Nothing else in The Bert Zone, or anywhere else in the house, quite reflects this multi-generational inheritance. To imagine the possibility of my grandfather having taken my father - at age 10 - to anything more exotic than the Prince Castle a couple blocks away to get square-shared ice cream would boggle the imagination. A Grateful Dead concert!? Fifty years ago, my grandmother literally threw my dad’s Grateful Dead LP away just because of their name!

And yet… I’ve heard the stories about the family piling in the car and driving down U.S. 51 to Centralia, where every year, they’d go to my great-grandfather’s apartment. My grandfather would bring his own father a carton of cigarettes. My great-grandfather would go to a drawer and get out a child’s suit and show it to his grandchildren and tell them the suit was his entire life, or something equally terrifying. And, as it so happen, the only photo I have of my own great-grandfather - digital or otherwise - is one of him, as a child, perhaps my son’s age, in that very suit. As inheritances go, what does a Grateful Dead parking lot possibly have on any of that?

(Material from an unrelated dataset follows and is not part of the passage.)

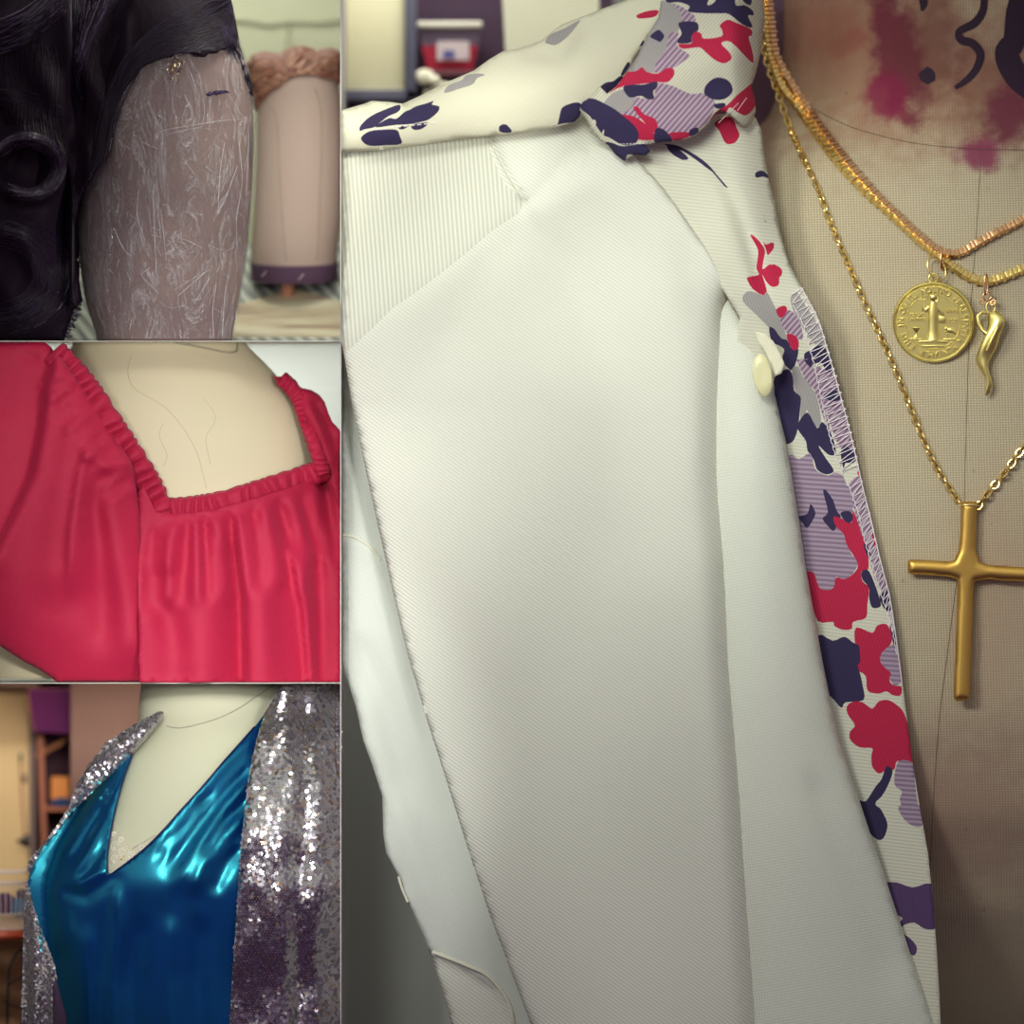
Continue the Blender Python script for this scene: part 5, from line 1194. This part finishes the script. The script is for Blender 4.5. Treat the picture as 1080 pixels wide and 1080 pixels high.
mb = MB(); V = [P(19.5, 730, .385), P(68, 730, .385), P(68, 779, .395), P(26, 776, .395)]; mb.add(V + [v + Vector((0, .055, 0)) for v in V], [(0, 1, 2, 3), (7, 6, 5, 4), (0, 4, 5, 1), (1, 5, 6, 2), (2, 6, 7, 3), (3, 7, 4, 0)]); mb.build('box', mat('purple_fabric', (104, 28, 92), .8), pb_, False)
mb = MB(); mb.tube([P(19.5, 730, .384), P(26, 776, .394)], .0007, 6); mb.tube([P(19.5, 730.5, .384), P(68, 730.5, .384)], .0006, 6); mb.build('piping', mat('pink_piping', (190, 110, 120), .7), pb_)
ob = MB(); ob.box(P(43.5, 856, .42), P(63, 825, .45), 0, .0008); ob = tag(ob.build('carton', mat('orange_card', (218, 134, 58), .7)), 'small orange carton standing on the lower shelf', 'carton')
ob = MB(); ob.ball(P(56, 853, .405), .0105, 14, (1.2, .8, .55)); ob.ball(P(48, 854, .405), .005, 12, (1, 1, .8)); tag(ob.build('yarn_ball', mat('blue_yarn', (34, 66, 110), .9)), 'dark blue yarn lying before the orange carton', 'yarn')
bp = MB(); bp.box(P(66.5, 1138, .34), P(180, 700 + 22, .36), 0, .001); tag(bp.build('brown_board', mat('brown_board', (106, 78, 68), .8)), 'tall plain brown board behind the dress form', 'board')
ub = MB(); ub.box(P(-80, 729, .40), P(30, 722, .46), 0, .001); tag(ub.build('top_board', mat('dusty_wood', (140, 108, 92), .8)), 'dusty wooden board lying across the top of the cream door', 'board')
bk = thing('wire_basket', 'white wire basket of yarn hanging at the left edge', 'basket', P(10, 985, .24))
wm_ = mat('white_wire', (226, 206, 196), .5)
mb = MB()
for v, r, w_ in ((924, 32, .0016), (936, 31, .0018), (969, 27, .0007), (985, 25, .0007)): mb.torus(P(-4, v, .24), r / 1000, w_, (1, 0, 0), (0, 1, 0), None, 48, 6)
for k in range(30):
    a = 2 * PI * k / 30; mb.tube([P(-4 + 31 * math.cos(a), 936, .24 + .031 * math.sin(a)), P(-4 + 29 * math.cos(a + .05), 955, .24 + .029 * math.sin(a + .05)), P(-4 + 24 * math.cos(a + .1), 986, .24 + .024 * math.sin(a + .1))], .0006, 5)
mb.build('basket', wm_, bk)
for u, v, r, c, lb in ((16, 962, 11, (40, 120, 160), 'teal ball of yarn in the wire basket'), (2, 958, 12, (92, 50, 92), 'purple ball of yarn in the wire basket'), (20, 948, 6, (70, 36, 80), 'small dark plum ball of yarn topmost in the wire basket')):
    o = MB(); o.ball(P(u - 3, v, .235), r / 1000, 16); m_ = mat('yarn_%s' % lb.split()[0], c, .9); bump(m_, wave(m_, .002, .5, 3, 4), .8, .001); tag(o.build('yarn_ball', m_), lb, 'yarn', 'yarn in the wire basket')
st = thing('stool', 'dark metal stool with an orange-red seat under the wire basket', 'stool', P(0, 1138, .24))
mb = MB(); mb.lathe([(.001, Z(996)), (.030, Z(996)), (.034, Z(992)), (.033, Z(987)), (.001, Z(986))], (X(-6), .24, 0), 36); mb.build('seat', mat('orange_seat', (206, 84, 52), .5), st, label='orange-red seat')
for sx, yy in ((1, -.01), (-1, -.01), (1, .02), (-1, .02)):
    mb = MB(); mb.tube([P(-6 + sx * 24, 1003, .24 + yy), P(-6 + sx * 26, 1050, .24 + yy), P(-6 + sx * 27, 1138, .24 + yy)], .0017, 8); mb.build('leg', blk, st)
mb = MB(); mb.tube([P(20, 1005, .225), P(10, 1012, .222), P(4, 1026, .221), P(2, 1060, .221), P(2, 1138, .221)], .0014, 8); mb.tube([P(2, 1046, .221), P(12, 1038, .222), P(22, 1036, .225)], .0010, 6); mb.tube([P(-2, 1062, .221), P(8, 1067, .222), P(22, 1069, .225)], .0010, 6); mb.build('frame', blk, st)
# ================================================================= LIGHT AND CAMERA
def spot(loc, tgt, power, size, blend=.5, radius=.1, col=(1, 1, 1), square=False):
    l = bpy.data.lights.new('added_spot', 'SPOT'); l.energy = power; l.spot_size = math.radians(size); l.spot_blend = blend; l.shadow_soft_size = radius; l.color = col  # unseen spots added in front of the case to light each bay
    o = bpy.data.objects.new('added_spot', l); C.objects.link(o); o.location = loc
    d = Vector(tgt) - Vector(loc); o.rotation_euler = d.to_track_quat('-Z', 'Y').to_euler(); return o
def area(loc, tgt, power, sx, sy, col=(1, 1, 1), spread=180):
    l = bpy.data.lights.new('added_fill', 'AREA'); l.energy = power; l.shape = 'RECTANGLE'; l.size = sx; l.size_y = sy; l.color = col; l.spread = math.radians(spread)  # unseen lamps added inside the bays to brighten back walls and wig
    o = bpy.data.objects.new('added_fill', l); C.objects.link(o); o.location = loc
    d = Vector(tgt) - Vector(loc); o.rotation_euler = d.to_track_quat('-Z', 'Y').to_euler(); return o
w = bpy.data.worlds.new('room_light'); bpy.context.scene.world = w; w.use_nodes = True
wn = w.node_tree.nodes; wl = w.node_tree.links; bg = wn['Background']; bg.inputs[1].default_value = .48
tc = wn.new('ShaderNodeTexCoord'); sp_ = wn.new('ShaderNodeSeparateXYZ'); rp = wn.new('ShaderNodeValToRGB'); mr = wn.new('ShaderNodeMapRange')
wl.new(tc.outputs['Generated'], sp_.inputs[0]); wl.new(sp_.outputs['Z'], mr.inputs['Value']); mr.inputs['From Min'].default_value = -1; mr.inputs['From Max'].default_value = 1
e = rp.color_ramp.elements; e[0].position = .25; e[0].color = (.10, .045, .11, 1); e[1].position = .85; e[1].color = (1, 1, .92, 1)
q = e.new(.47); q.color = (.34, .24, .35, 1); q = e.new(.58); q.color = (.85, .80, .80, 1)
wl.new(mr.outputs[0], rp.inputs[0]); wl.new(rp.outputs[0], bg.inputs[0])
# right bay
spot((-.62, -1.35, 1.30), (.22, 0, .50), 58, 44, 1., .22, (.98, 1, .91))
spot((.0, -1.3, 1.3), (.26, .0, .80), 38, 36, 1., .15, (.98, 1, .90))
area((.25, .36, 1.28), (.05, .6, .70), 1.1, .9, .12, (1, .98, .9), 140)
area((-.10, .30, 1.28), (-.12, .5, .70), .2, .10, .10, (1, .98, .9), 120)
# top left bay
area((-.21, .0, 1.29), (-.36, .10, .86), .5, .10, .10, (1, 1, .88), 120)
spot((-.27, -1.6, 1.15), (-.225, .15, .91), 85, 8.5, 1., .05, (1, 1, .90))  # narrow spot added to brighten the canvas head
spot((.62, -.74, 1.03), (-.29, .06, .90), 30, 20, .5, .05, (1, 1, .88))
area((-.30, .36, 1.28), (-.30, .45, .9), 1.0, .5, .08, (1, 1, .9), 150)
# middle left bay
spot((.30, -1.5, .64), (-.36, .05, .55), 40, 22, .4, .10, (1, .98, .94))
spot((-.60, -1.6, .70), (-.36, .05, .55), 24, 20, .4, .10, (1, .98, .94))
area((-.30, .30, .712), (-.30, .42, .58), .7, .5, .03, (1, 1, .96), 150)
# bottom left bay
spot((-.30, -1.4, .46), (-.32, .05, .22), 22, 20, .5, .06, (1, 1, .94))
spot((-.45, -1.6, .60), (-.30, .03, .26), 36, 22, .5, .03, (1, 1, .96))
area((-.45, .25, .352), (-.48, .45, .15), .30, .3, .03, (1, .88, .76), 150)
cam = bpy.data.cameras.new('camera'); co = bpy.data.objects.new('camera', cam); C.objects.link(co)
co.location = (0, -20, .54); co.rotation_euler = (PI / 2, 0, 0)
cam.sensor_width = 36; cam.lens = 36 * 20 / 1.08; cam.clip_end = 60; cam.clip_start = 1
cam.dof.use_dof = True; cam.dof.focus_distance = 20.0; cam.dof.aperture_fstop = 1.6
sc = bpy.context.scene; sc.camera = co
sc.view_settings.view_transform = 'Standard'; sc.view_settings.look = 'None'; sc.view_settings.gamma = 1; sc.view_settings.exposure = 0; sc.view_settings.use_curve_mapping = False
sc.cycles.use_denoising = True
try: sc.cycles.denoiser = 'OPENIMAGEDENOISE'
except Exception: pass
sc.cycles.max_bounces = 6; sc.cycles.use_adaptive_sampling = False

The Bin, as it so happens, used to be The Bins. One bin, the size of a large shoebox, used to contain only audio cables. Another contained only computer cables. A third contained even more computer cables, phone cables, who knows what else. And all of this doesn’t even include The Cube, which still exists. It’s a cube-shaped chest that says NOTRE DAME and it also lives in the garage. It contains only power cords and power strips and a couple of coaxial cables.

All of this is also an inheritance. A bin containing only audio cables? My dad has one of those. In one form or another, he’s had it for at least 45 years. You think I came up with such an idea all on my own? What, you thought you did?

In the end, I got the speaker working by swapping cables. Cables just go bad, sometimes, you know? USB cables go bad. RCA cables go bad. Ethernet cables go bad. So too do speaker cables, it would seem. Luckily I had a replacement available. I found it at the top of The Bin, which, as you might recall, was inside for a reason having nothing to do with the stereo.

A little while ago, as I was writing this, and thinking about how odd it was that I’d never replaced my cassette copy of American Beauty with a CD, I went and checked, and found that… I actually had. It was sitting with my 700+ other CDs. They’re alphabetized, of course. There’s some miscellaneous vinyl around as well, but I don’t currently own a record player and have no intention of getting one anytime soon. The vinyl is, in effect, for collector’s purposes at this point, maybe things which never got issued any other way. My dad long ago replaced all of his records with CDs - if he could. For him the purpose of owning an album is to listen to it. His argument is that CDs are much easier to deal, take up less space, and any perceived audio dropoff is so marginal that if you care that much about it, you’re probably not really listening to it for the right reasons, and what you probably really need is a good pair of speakers. Can’t say that I disagree.

I can’t guess at what odd sorts of notions my son will inherit. When I grew up, the center of the house was the stereo, and that’s definitely not the case now. And maybe in 20 years most things will be wireless, just one big bluetooth daisy chain. But if I play this album enough, he’ll probably be going around singing what a long strange trip it’s been. And he’ll be right.